Sun Life Financial Philippines on Tuesday reported a sharp spike in its premium income for 2012 as more clients sought out investment products, spurred by the strong economy and rising financial markets.
In a briefing, Sun Life officials said the country’s largest underwriter of insurance policies exceeded the P26-billion mark last year, for a growth rate of 86 percent compared to 2011 level.
The figure represents the combined premium income of Sun Life of Canada (Philippines) Inc. and Sun Life Grepa Financial Inc, the latter being a joint venture between Sun Life and the Yuchengco Group formed in late 2011. Sun Life Grepa completed its first full year of operations under Sun Life management in 2012.
Sun Life Philippines president and CEO Riza Mantaring described 2012 as a “stellar year” with Sun Life delivering P20.2 billion in gross premiums, while Sun Life Grepa brought in P5.9 billion.
Net premium income for Sun Life stood at P20.1 billion, while net premium income for Sun Life Grepa was P5.8 billion.
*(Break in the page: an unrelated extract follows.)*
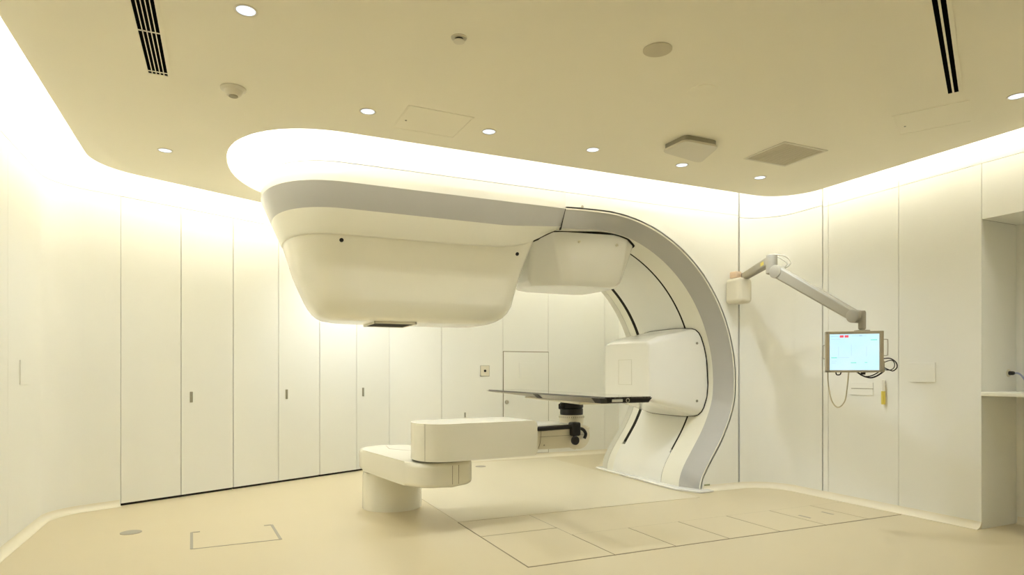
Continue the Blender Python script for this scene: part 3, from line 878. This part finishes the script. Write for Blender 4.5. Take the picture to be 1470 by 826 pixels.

“The impressive results in 2012 were brought about by several factors: healthy market conditions; agency manpower growth; regional expansion and development of new products that catered to high net worth clients,” Mantaring said.
“Add to this Sun Life’s industry-benchmark customer service and the results clearly show that Sun Life continues to be the life insurance provider of choice of Filipinos,” she added.
Mantaring noted that Sun Life’s traditional strength has always been its “industry-leading” agency force, while Sun Life Grepa’s is its bancassurance channel, particularly through the Yuchengco family-controlled Rizal Commercial Banking Corp.
Bancassurance refers to the hybrid financial activity where insurance products are sold through a bank’s branch network.
“Around 70 percent of Sun Life Grepa’s total premium income came from bancassurance, which is considered the backbone of its phenomenal growth in 2012,” Mantaring said.